Retype each line of the listing below, from the first through the one holding "RNG = np.random.default_rng(11)", with no other lines.

Data excerpt:

================

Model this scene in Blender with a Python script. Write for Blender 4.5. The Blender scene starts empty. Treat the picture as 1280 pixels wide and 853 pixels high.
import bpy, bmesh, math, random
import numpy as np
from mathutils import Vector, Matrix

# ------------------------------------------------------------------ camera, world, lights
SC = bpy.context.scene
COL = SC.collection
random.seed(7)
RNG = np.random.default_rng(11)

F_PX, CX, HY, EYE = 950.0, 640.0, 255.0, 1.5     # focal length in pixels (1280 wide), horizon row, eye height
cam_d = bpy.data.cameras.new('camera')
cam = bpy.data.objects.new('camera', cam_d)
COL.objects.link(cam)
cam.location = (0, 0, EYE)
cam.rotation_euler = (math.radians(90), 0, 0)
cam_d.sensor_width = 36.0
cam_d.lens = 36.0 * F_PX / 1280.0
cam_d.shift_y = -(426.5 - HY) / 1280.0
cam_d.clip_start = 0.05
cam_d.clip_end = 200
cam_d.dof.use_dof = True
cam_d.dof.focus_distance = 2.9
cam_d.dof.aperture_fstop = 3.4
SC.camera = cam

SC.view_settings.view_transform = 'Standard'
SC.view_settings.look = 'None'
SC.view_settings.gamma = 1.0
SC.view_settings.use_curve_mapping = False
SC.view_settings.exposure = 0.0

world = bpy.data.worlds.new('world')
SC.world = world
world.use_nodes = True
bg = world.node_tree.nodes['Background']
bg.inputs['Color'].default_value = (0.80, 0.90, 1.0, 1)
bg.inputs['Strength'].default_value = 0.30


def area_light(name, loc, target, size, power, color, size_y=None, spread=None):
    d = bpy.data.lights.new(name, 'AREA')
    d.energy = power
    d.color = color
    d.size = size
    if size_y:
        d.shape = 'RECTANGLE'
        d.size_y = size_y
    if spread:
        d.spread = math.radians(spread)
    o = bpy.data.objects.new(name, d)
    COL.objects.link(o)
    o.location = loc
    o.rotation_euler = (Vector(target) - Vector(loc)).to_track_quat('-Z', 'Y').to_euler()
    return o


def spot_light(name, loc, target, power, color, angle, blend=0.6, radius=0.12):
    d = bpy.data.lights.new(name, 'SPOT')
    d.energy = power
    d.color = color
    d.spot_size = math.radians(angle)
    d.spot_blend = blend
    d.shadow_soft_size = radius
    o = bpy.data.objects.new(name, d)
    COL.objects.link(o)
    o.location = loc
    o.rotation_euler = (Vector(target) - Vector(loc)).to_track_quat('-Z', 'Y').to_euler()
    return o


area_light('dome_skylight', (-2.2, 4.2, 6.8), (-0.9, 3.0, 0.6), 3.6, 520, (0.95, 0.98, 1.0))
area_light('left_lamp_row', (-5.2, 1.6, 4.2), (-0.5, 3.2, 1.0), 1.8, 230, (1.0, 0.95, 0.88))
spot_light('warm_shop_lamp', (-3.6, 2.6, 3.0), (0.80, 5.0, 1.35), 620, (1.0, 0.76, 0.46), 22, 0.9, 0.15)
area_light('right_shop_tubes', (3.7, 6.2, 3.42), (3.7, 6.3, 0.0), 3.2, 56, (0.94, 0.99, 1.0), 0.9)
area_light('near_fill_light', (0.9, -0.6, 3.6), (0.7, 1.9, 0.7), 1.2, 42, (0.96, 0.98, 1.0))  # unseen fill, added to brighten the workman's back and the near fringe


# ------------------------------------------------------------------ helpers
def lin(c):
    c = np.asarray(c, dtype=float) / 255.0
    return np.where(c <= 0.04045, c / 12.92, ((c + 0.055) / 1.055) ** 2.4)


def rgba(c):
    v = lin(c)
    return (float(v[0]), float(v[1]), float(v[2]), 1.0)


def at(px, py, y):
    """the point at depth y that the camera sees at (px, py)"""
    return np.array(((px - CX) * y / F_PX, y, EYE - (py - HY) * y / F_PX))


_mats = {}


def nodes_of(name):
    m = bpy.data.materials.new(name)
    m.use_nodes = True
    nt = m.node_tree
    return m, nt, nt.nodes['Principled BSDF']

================

The reply:
Model this scene in Blender with a Python script. Write for Blender 4.5. The Blender scene starts empty. Treat the picture as 1280 pixels wide and 853 pixels high.
import bpy, bmesh, math, random
import numpy as np
from mathutils import Vector, Matrix

# ------------------------------------------------------------------ camera, world, lights
SC = bpy.context.scene
COL = SC.collection
random.seed(7)
RNG = np.random.default_rng(11)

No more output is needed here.